Mortgage costs have increased sharply in recent weeks, with new data showing that a typical borrower is now paying around £788 more per year compared with before the recent escalation in tensions involving Iran.
The figures, compiled by Moneyfacts, are based on a £250,000 mortgage over 25 years with an average two-year fixed rate, which has risen to 5.28%.
This increase reflects a rapid shift in the mortgage market since late February. Lenders have responded to heightened economic uncertainty by raising rates and withdrawing some of their most competitive products. In particular, sub-4% fixed-rate deals, which were widely available only weeks ago, have largely disappeared.
Major lenders, including Barclays, HSBC, NatWest, Nationwide and Santander, have all withdrawn these lower-rate options.
Average rates have climbed quickly. Two-year fixed deals have risen from 4.83% at the start of March to 5.28%, while five-year fixes have increased from 4.95% to 5.32%. For borrowers considering a five-year deal, this equates to an additional £651 per year compared with just a fortnight ago.

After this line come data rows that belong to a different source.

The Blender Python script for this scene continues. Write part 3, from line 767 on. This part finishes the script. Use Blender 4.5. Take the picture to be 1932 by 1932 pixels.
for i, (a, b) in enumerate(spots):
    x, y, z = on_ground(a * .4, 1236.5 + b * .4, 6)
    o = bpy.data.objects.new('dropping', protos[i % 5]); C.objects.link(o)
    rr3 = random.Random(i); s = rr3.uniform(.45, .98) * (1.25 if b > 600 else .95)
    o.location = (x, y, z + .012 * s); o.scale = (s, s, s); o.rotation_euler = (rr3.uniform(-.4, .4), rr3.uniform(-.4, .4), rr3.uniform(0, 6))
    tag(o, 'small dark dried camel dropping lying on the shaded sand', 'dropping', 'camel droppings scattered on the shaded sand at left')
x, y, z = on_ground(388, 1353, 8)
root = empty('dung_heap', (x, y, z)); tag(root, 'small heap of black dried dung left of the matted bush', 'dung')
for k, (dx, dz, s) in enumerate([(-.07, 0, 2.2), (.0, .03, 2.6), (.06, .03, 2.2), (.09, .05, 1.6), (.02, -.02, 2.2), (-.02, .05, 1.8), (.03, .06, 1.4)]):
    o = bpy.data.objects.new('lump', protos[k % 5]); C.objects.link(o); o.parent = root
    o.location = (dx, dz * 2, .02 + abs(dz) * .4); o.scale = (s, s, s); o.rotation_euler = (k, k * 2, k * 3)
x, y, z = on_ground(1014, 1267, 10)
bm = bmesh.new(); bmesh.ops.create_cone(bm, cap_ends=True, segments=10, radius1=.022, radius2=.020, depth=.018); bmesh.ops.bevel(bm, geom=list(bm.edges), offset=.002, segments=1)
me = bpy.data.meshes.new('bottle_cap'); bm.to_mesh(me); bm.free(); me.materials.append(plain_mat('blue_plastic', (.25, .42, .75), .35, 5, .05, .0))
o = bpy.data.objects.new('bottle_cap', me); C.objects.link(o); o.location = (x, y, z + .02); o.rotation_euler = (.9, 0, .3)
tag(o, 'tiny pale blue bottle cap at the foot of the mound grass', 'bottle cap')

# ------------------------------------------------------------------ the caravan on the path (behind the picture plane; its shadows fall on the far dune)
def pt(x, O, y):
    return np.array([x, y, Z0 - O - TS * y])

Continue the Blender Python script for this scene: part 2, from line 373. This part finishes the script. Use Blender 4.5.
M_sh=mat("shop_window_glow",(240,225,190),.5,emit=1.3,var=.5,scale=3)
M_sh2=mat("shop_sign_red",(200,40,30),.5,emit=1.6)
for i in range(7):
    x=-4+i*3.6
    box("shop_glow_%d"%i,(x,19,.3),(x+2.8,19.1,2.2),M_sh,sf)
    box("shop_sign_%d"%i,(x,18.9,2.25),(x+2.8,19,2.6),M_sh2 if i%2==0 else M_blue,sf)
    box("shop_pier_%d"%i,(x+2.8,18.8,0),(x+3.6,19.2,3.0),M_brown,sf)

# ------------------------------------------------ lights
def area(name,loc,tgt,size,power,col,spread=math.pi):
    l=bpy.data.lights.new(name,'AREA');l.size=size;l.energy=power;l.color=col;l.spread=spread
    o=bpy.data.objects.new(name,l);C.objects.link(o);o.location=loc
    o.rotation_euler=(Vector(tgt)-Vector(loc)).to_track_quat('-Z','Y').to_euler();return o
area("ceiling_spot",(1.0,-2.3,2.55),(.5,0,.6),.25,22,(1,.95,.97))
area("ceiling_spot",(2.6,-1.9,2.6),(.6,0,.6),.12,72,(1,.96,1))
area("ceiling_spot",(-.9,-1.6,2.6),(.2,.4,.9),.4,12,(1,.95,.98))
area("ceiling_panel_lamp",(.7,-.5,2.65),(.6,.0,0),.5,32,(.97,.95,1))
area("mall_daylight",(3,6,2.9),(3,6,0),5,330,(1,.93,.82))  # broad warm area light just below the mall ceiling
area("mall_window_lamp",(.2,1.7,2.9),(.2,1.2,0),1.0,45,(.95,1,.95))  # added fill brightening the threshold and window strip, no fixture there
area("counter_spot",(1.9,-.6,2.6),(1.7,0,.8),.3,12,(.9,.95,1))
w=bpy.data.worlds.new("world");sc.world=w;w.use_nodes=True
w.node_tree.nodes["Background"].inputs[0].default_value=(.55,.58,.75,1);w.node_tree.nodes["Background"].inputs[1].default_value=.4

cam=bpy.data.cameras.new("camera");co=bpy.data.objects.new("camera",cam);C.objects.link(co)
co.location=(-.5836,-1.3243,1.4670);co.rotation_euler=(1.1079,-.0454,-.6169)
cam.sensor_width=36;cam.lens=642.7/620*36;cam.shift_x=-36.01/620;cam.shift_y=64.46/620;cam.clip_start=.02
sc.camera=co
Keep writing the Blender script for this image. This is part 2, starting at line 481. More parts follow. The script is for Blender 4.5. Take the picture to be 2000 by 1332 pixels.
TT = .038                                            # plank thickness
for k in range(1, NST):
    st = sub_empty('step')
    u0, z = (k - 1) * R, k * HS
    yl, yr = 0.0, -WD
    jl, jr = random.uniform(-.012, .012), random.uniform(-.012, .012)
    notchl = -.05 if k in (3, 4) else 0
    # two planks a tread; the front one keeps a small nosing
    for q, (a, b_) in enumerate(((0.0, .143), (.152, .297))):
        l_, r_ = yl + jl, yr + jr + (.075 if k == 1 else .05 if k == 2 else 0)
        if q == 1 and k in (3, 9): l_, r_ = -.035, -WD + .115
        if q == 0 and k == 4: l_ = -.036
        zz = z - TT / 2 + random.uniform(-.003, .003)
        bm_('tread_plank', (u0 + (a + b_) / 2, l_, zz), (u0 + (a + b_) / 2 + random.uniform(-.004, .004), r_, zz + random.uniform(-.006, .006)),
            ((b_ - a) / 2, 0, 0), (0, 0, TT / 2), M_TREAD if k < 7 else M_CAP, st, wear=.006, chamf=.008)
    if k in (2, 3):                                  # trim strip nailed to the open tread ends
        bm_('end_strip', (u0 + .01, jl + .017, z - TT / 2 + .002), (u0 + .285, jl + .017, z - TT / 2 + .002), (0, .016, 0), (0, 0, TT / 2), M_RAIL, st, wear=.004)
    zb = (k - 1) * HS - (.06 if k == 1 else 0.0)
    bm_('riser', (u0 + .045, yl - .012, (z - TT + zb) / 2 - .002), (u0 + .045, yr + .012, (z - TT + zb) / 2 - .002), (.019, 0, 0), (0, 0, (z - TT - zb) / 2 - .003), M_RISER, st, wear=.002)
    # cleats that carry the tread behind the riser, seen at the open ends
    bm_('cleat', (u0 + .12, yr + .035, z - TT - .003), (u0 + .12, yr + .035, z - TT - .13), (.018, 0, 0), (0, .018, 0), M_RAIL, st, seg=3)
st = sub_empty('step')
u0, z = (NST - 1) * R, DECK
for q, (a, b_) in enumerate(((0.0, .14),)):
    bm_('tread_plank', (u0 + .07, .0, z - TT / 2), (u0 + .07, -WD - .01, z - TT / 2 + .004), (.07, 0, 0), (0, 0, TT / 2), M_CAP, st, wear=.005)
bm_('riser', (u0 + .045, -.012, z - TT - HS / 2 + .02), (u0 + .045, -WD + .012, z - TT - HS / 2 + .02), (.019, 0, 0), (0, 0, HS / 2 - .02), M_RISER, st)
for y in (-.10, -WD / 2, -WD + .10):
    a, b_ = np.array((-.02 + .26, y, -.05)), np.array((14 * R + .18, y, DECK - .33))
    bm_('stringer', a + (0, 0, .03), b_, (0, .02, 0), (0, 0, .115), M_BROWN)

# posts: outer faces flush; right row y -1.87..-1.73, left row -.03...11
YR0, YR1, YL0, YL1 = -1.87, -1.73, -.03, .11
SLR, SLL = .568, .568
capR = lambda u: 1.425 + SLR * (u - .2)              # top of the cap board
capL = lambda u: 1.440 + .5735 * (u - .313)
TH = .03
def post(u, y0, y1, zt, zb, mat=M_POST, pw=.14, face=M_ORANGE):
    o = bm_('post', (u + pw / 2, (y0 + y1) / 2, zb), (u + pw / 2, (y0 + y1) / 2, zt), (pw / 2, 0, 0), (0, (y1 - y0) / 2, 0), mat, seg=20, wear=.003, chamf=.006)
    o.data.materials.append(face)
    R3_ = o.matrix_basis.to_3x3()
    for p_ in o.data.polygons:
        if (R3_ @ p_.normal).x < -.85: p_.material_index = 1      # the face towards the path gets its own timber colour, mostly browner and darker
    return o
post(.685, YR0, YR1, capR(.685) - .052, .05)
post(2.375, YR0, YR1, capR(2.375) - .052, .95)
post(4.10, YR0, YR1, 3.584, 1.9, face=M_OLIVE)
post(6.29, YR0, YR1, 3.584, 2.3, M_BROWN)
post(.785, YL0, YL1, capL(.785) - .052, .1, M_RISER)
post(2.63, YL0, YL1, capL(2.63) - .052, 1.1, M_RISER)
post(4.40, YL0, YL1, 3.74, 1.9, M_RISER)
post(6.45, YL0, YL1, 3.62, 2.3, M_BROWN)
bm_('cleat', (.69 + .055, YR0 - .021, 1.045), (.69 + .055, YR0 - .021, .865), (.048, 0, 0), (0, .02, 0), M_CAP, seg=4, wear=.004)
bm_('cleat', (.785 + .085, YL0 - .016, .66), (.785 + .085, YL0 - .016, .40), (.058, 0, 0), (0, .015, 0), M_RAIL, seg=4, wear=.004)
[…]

At the same time, the choices have narrowed. There are now 689 fewer mortgage products available than earlier in the month, reducing options for buyers and those remortgaging.
Despite this, the situation remains less severe than the market disruption following the September 2022 UK mini-Budget, when around a quarter of mortgage deals were withdrawn.
Borrowers on fixed rates are protected until their current deal ends. However, those approaching renewal should plan early, particularly as rates may continue to fluctuate in line with the Bank of England’s decisions.